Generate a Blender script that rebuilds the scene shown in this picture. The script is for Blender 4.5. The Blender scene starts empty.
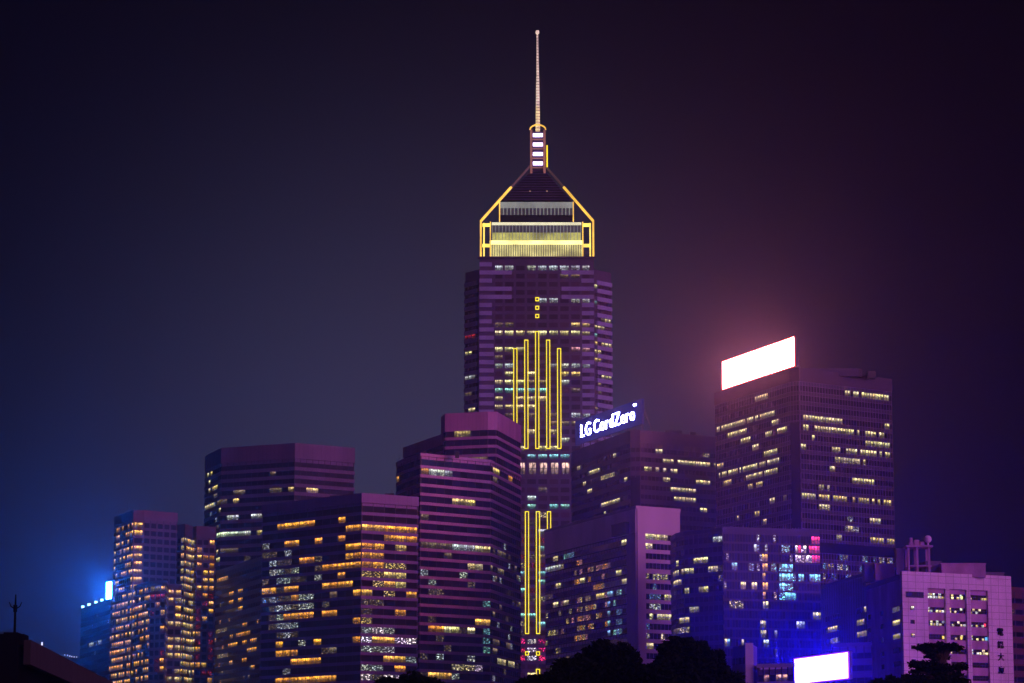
import bpy, math, random
from mathutils import Vector
R = random.Random(7)
S = bpy.context.scene
COL = S.collection

# ------------------------------------------------------------------ camera
F = 2800.0                      # focal length in pixels of the 1024-wide frame
HC = 3.0                        # eye height
HORIZON = 820.0
TILT = math.atan((HORIZON - 341.5) / F)
CT, ST = math.cos(TILT), math.sin(TILT)
cam = bpy.data.cameras.new('camera')
cam.sensor_width = 36.0
cam.lens = 36.0 * F / 1024.0
cam.clip_start, cam.clip_end = 1.0, 20000.0
co = bpy.data.objects.new('camera', cam)
co.location = (0, 0, HC)
co.rotation_euler = (math.pi / 2 + TILT, 0, 0)
COL.objects.link(co)
S.camera = co

def pt(px, py, Y):
    v = (341.5 - py) / F
    h = Y * (ST + v * CT) / (CT - v * ST)
    d = Y * CT + h * ST
    return Vector(((px - 512.0) / F * d, Y, h + HC))

def proj(p):
    h = p[2] - HC
    d = p[1] * CT + h * ST
    u = -p[1] * ST + h * CT
    return 512 + F * p[0] / d, 341.5 - F * u / d

def yat(py, H):                  # distance at which a level edge of height H shows at py
    v = (341.5 - py) / F
    return (H - HC) * (CT - v * ST) / (ST + v * CT)

# ------------------------------------------------------------------ world: night sky over a lit city
W = bpy.data.worlds.new('World')
S.world = W
W.use_nodes = True
nt = W.node_tree
nt.nodes.clear()
N = nt.nodes.new
L = nt.links.new
out = N('ShaderNodeOutputWorld')
bg = N('ShaderNodeBackground')
L(bg.outputs[0], out.inputs[0])
tc = N('ShaderNodeTexCoord')
def vdot(vec):
    n = N('ShaderNodeVectorMath'); n.operation = 'DOT_PRODUCT'
    L(tc.outputs['Generated'], n.inputs[0]); n.inputs[1].default_value = vec
    return n.outputs['Value']
def wm(op, a, b=None, c=None):
    n = N('ShaderNodeMath'); n.operation = op
    for i, x in enumerate((a, b, c)):
        if x is None: continue
        if isinstance(x, (int, float)): n.inputs[i].default_value = x
        else: L(x, n.inputs[i])
    return n.outputs[0]
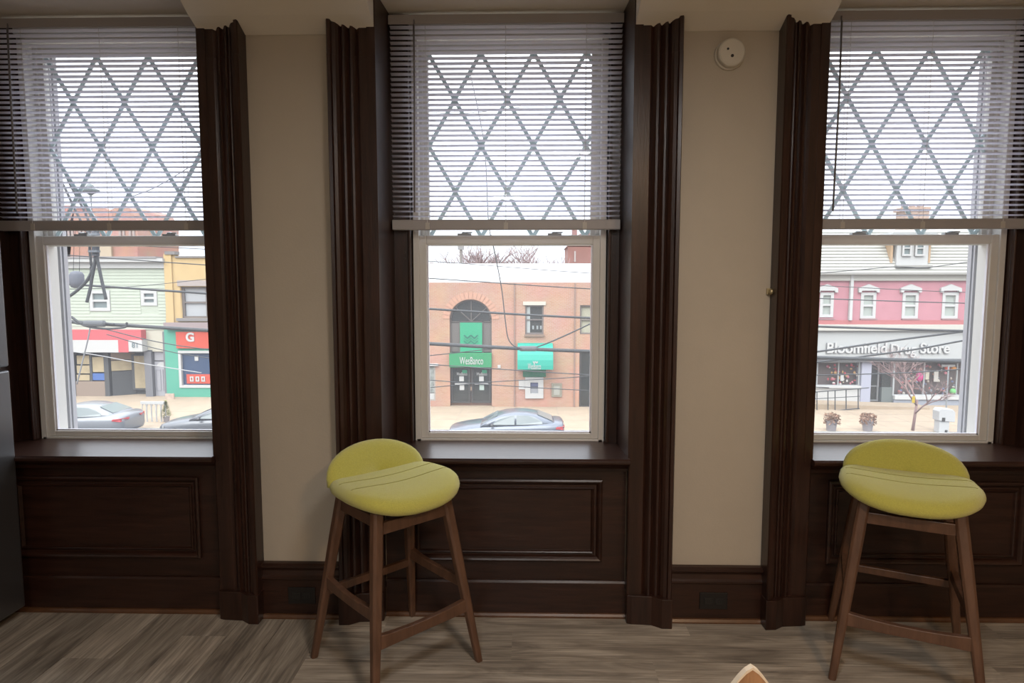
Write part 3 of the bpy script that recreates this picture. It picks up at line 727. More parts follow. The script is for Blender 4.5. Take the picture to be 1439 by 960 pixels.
A.box('keypad_shelf', mm('machine_grey', (.5, .52, .55)), at_, 745, 546, 758, 553, -.05, .06)
A.box('screen', mm('screen_blue', (.22, .25, .42), .2), at_, 745, 536, 757, 543, -.0, .05)
A.box('white_plaque', WHITE, bk_, 729, 534, 738, 547, -.06, .0)
pq = A.frame('night_drop', mm('bronze_plaque', (.40, .37, .28)), bk_, 775, 538.5, 789.5, 557.5, .12, -.08, .0)
A.box('plate', mm('pale_plate', (.58, .58, .50)), pq, 777, 541, 788, 556, -.05, 0)
A.box('wall_light', WHITE, bk_, 699.5, 513, 703.5, 517, -.12, 0)
pc = A.frame('poster_case', mm('case_frame', (.55, .50, .45)), bk_, 590, 513, 612, 563, .08, .0, .12)
A.box('poster', mm('mottled_poster', (.42, .45, .42), var=.5, scale=4), pc, 592, 516, 611, 552, .08, .12); A.box('poster_foot', WHITE, pc, 592, 553, 611, 562, .07, .12)
A.box('case_hood', WHITE, bk_, 592, 511, 616, 514, -.15, 0)
box('step', WALK, bk_, ax0 - .1, ax1 + .1, 35.9, 36.3, GZ, GZ + .02)

# ---------------------------------------------------- green clapboard building, boarded shop
B = Fr(39.0)
def bx_(n, m, par, *a, **k): return B.box(n, m, par, *a, **k)
gb = bld('green_shop_building', B.p(170, 480)[0], 39.0, 'pale green clapboard building with red and white shop awning')
SID = mat('pale_green_siding', (.70, .77, .63), .85, var=.04, scale=2)
hA, hB = B.r(128, 410, 153.5, 435), B.r(200, 410, 219.5, 427.5)
q = B.r(40, 377, 234, 463)
facade('clapboard_wall', rect(*q), [H(hA), H(hB)], 39.0, .3, SID, gb)
cl = MB()
zz = q[2]
while zz < q[3] - .2:
    for a, b in (((q[0], hA[0] - .12), (hA[1] + .12, hB[0] - .12), (hB[1] + .12, q[1])) if zz + .2 > hA[2] - .1 and zz < hA[3] + .1 else ((q[0], q[1]),)):
        cl.prism([(39.0, zz), (38.965, zz), (38.99, zz + .2), (39.0, zz + .2)], 'X', a, b)
    zz += .2
tag(cl.build('clapboards', SID, gb), kind='stuff')
bx_('building_body', SID, gb, 40, 376, 233, 496, .62, 12); bx_('building_body', SID, gb, 40, 494, 233, 560, 1.3, 12, ground=True)
sash_window(gb, B, 126.5, 408, 155, 437, WHITE, GREYG, t=.2, depth=.05)
sash_window(gb, B, 198.5, 408, 221, 429.5, WHITE, GREYG, t=.2, depth=.05)
bx_('frieze', WHITE, gb, 40, 368, 233.5, 377, -.15, .1); bx_('cornice', WHITE, gb, 40, 363.5, 233.5, 368.5, -.4, .1); bx_('cornice_cap', mm('lead_grey', (.45, .42, .42)), gb, 40, 361, 225, 363.5, -.45, .3)
RED = mm('shop_red', (.84, .15, .17), .6)
bx_('cream_fascia', mm('cream_siding', (.80, .76, .62)), gb, 60, 463, 234, 494, .02, .3)
aw = bx_('red_band', RED, gb, 60, 463, 205, 477, -.5, .02); bx_('white_sign', WHITE, gb, 60, 477, 174, 494, -.55, .02)
bx_('red_block', RED, gb, 174, 477, 188, 494, -.55, .02); e_ = bx_('white_block', WHITE, gb, 188, 477, 207, 493, -.54, .02)
text_obj('81', .45, (B.p(197.5, 484)[0], 38.44, B.p(197.5, 484.5)[1]), mm('grey_letter', (.25, .33, .36)), e_, .01)
PLY = mat('plywood', (.66, .54, .33), .8, var=.15, scale=2); DKS = mm('charcoal_shopfront', (.11, .115, .12))
bx_('shop_wall', DKS, gb, 60, 494, 240, 560, .9, 1.2, ground=True)
bx_('shop_soffit', DKS, gb, 60, 492, 214, 496, 0, 1.0)
kw = bx_('knee_wall', mm('brown_stone', (.42, .32, .25)), gb, 60, 536, 149, 560, .02, .4, ground=True)
bx_('shop_post', DKS, gb, 146.5, 494, 153, 560, .0, .3, ground=True); bx_('shop_post', DKS, gb, 101, 494, 105.5, 560, .0, .3, ground=True); bx_('shop_post', DKS, gb, 125.5, 494, 128.5, 536, .02, .2)
for a in ((107, 500, 125, 512), (107, 514, 125, 525), (107, 527, 125, 535), (129, 502, 146, 523), (60, 500, 100, 535)): bx_('board', PLY, gb, *a, .06, .14)
bx_('blue_board', mm('blue_board', (.10, .22, .62)), gb, 129, 525, 146, 534.5, .05, .14)
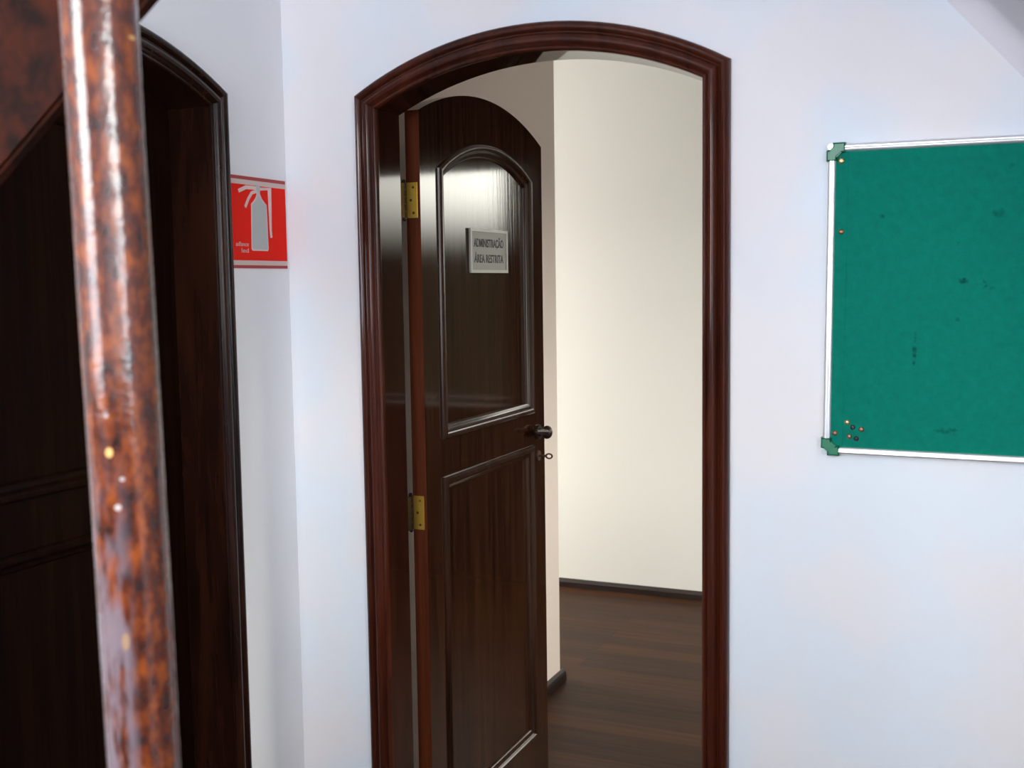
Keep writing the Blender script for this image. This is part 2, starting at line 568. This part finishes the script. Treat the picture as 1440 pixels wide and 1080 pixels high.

□ □ □ □

● DIRECTION:
Without the pictures, restate each entry exactly.

● REPLY:
Generate a Blender script that rebuilds the scene shown in this picture. The script is for Blender 4.5. The Blender scene starts empty.
import bpy, math, random
from mathutils import Vector
R = random.Random(7)
S = bpy.context.scene
COL = S.collection

# ------------------------------------------------------------------ camera
F = 2800.0                      # focal length in pixels of the 1024-wide frame
HC = 3.0                        # eye height
HORIZON = 820.0
TILT = math.atan((HORIZON - 341.5) / F)
CT, ST = math.cos(TILT), math.sin(TILT)
cam = bpy.data.cameras.new('camera')
cam.sensor_width = 36.0
cam.lens = 36.0 * F / 1024.0
cam.clip_start, cam.clip_end = 1.0, 20000.0
co = bpy.data.objects.new('camera', cam)
co.location = (0, 0, HC)
co.rotation_euler = (math.pi / 2 + TILT, 0, 0)
COL.objects.link(co)
S.camera = co

def pt(px, py, Y):
    v = (341.5 - py) / F
    h = Y * (ST + v * CT) / (CT - v * ST)
    d = Y * CT + h * ST
    return Vector(((px - 512.0) / F * d, Y, h + HC))

def proj(p):
    h = p[2] - HC
    d = p[1] * CT + h * ST
    u = -p[1] * ST + h * CT
    return 512 + F * p[0] / d, 341.5 - F * u / d

def yat(py, H):                  # distance at which a level edge of height H shows at py
    v = (341.5 - py) / F
    return (H - HC) * (CT - v * ST) / (ST + v * CT)

# ------------------------------------------------------------------ world: night sky over a lit city
W = bpy.data.worlds.new('World')
S.world = W
W.use_nodes = True
nt = W.node_tree
nt.nodes.clear()
N = nt.nodes.new
L = nt.links.new
out = N('ShaderNodeOutputWorld')
bg = N('ShaderNodeBackground')
L(bg.outputs[0], out.inputs[0])
tc = N('ShaderNodeTexCoord')
def vdot(vec):
    n = N('ShaderNodeVectorMath'); n.operation = 'DOT_PRODUCT'
    L(tc.outputs['Generated'], n.inputs[0]); n.inputs[1].default_value = vec
    return n.outputs['Value']
def wm(op, a, b=None, c=None):
    n = N('ShaderNodeMath'); n.operation = op
    for i, x in enumerate((a, b, c)):
        if x is None: continue
        if isinstance(x, (int, float)): n.inputs[i].default_value = x
        else: L(x, n.inputs[i])
    return n.outputs[0]
Write part 3 of the bpy script that recreates this picture. It picks up at line 727. More parts follow. The script is for Blender 4.5. Take the picture to be 1439 by 960 pixels.
A.box('keypad_shelf', mm('machine_grey', (.5, .52, .55)), at_, 745, 546, 758, 553, -.05, .06)
A.box('screen', mm('screen_blue', (.22, .25, .42), .2), at_, 745, 536, 757, 543, -.0, .05)
A.box('white_plaque', WHITE, bk_, 729, 534, 738, 547, -.06, .0)
pq = A.frame('night_drop', mm('bronze_plaque', (.40, .37, .28)), bk_, 775, 538.5, 789.5, 557.5, .12, -.08, .0)
A.box('plate', mm('pale_plate', (.58, .58, .50)), pq, 777, 541, 788, 556, -.05, 0)
A.box('wall_light', WHITE, bk_, 699.5, 513, 703.5, 517, -.12, 0)
pc = A.frame('poster_case', mm('case_frame', (.55, .50, .45)), bk_, 590, 513, 612, 563, .08, .0, .12)
A.box('poster', mm('mottled_poster', (.42, .45, .42), var=.5, scale=4), pc, 592, 516, 611, 552, .08, .12); A.box('poster_foot', WHITE, pc, 592, 553, 611, 562, .07, .12)
A.box('case_hood', WHITE, bk_, 592, 511, 616, 514, -.15, 0)
box('step', WALK, bk_, ax0 - .1, ax1 + .1, 35.9, 36.3, GZ, GZ + .02)

# ---------------------------------------------------- green clapboard building, boarded shop
B = Fr(39.0)
def bx_(n, m, par, *a, **k): return B.box(n, m, par, *a, **k)
gb = bld('green_shop_building', B.p(170, 480)[0], 39.0, 'pale green clapboard building with red and white shop awning')
SID = mat('pale_green_siding', (.70, .77, .63), .85, var=.04, scale=2)
hA, hB = B.r(128, 410, 153.5, 435), B.r(200, 410, 219.5, 427.5)
q = B.r(40, 377, 234, 463)
facade('clapboard_wall', rect(*q), [H(hA), H(hB)], 39.0, .3, SID, gb)
cl = MB()
zz = q[2]
while zz < q[3] - .2:
    for a, b in (((q[0], hA[0] - .12), (hA[1] + .12, hB[0] - .12), (hB[1] + .12, q[1])) if zz + .2 > hA[2] - .1 and zz < hA[3] + .1 else ((q[0], q[1]),)):
        cl.prism([(39.0, zz), (38.965, zz), (38.99, zz + .2), (39.0, zz + .2)], 'X', a, b)
    zz += .2
tag(cl.build('clapboards', SID, gb), kind='stuff')
bx_('building_body', SID, gb, 40, 376, 233, 496, .62, 12); bx_('building_body', SID, gb, 40, 494, 233, 560, 1.3, 12, ground=True)
sash_window(gb, B, 126.5, 408, 155, 437, WHITE, GREYG, t=.2, depth=.05)
sash_window(gb, B, 198.5, 408, 221, 429.5, WHITE, GREYG, t=.2, depth=.05)
bx_('frieze', WHITE, gb, 40, 368, 233.5, 377, -.15, .1); bx_('cornice', WHITE, gb, 40, 363.5, 233.5, 368.5, -.4, .1); bx_('cornice_cap', mm('lead_grey', (.45, .42, .42)), gb, 40, 361, 225, 363.5, -.45, .3)
RED = mm('shop_red', (.84, .15, .17), .6)
bx_('cream_fascia', mm('cream_siding', (.80, .76, .62)), gb, 60, 463, 234, 494, .02, .3)
aw = bx_('red_band', RED, gb, 60, 463, 205, 477, -.5, .02); bx_('white_sign', WHITE, gb, 60, 477, 174, 494, -.55, .02)
bx_('red_block', RED, gb, 174, 477, 188, 494, -.55, .02); e_ = bx_('white_block', WHITE, gb, 188, 477, 207, 493, -.54, .02)
text_obj('81', .45, (B.p(197.5, 484)[0], 38.44, B.p(197.5, 484.5)[1]), mm('grey_letter', (.25, .33, .36)), e_, .01)
PLY = mat('plywood', (.66, .54, .33), .8, var=.15, scale=2); DKS = mm('charcoal_shopfront', (.11, .115, .12))
bx_('shop_wall', DKS, gb, 60, 494, 240, 560, .9, 1.2, ground=True)
bx_('shop_soffit', DKS, gb, 60, 492, 214, 496, 0, 1.0)
kw = bx_('knee_wall', mm('brown_stone', (.42, .32, .25)), gb, 60, 536, 149, 560, .02, .4, ground=True)
bx_('shop_post', DKS, gb, 146.5, 494, 153, 560, .0, .3, ground=True); bx_('shop_post', DKS, gb, 101, 494, 105.5, 560, .0, .3, ground=True); bx_('shop_post', DKS, gb, 125.5, 494, 128.5, 536, .02, .2)
for a in ((107, 500, 125, 512), (107, 514, 125, 525), (107, 527, 125, 535), (129, 502, 146, 523), (60, 500, 100, 535)): bx_('board', PLY, gb, *a, .06, .14)
bx_('blue_board', mm('blue_board', (.10, .22, .62)), gb, 129, 525, 146, 534.5, .05, .14)
Keep writing the Blender script for this image. This is part 2, starting at line 568. This part finishes the script. Treat the picture as 1440 pixels wide and 1080 pixels high.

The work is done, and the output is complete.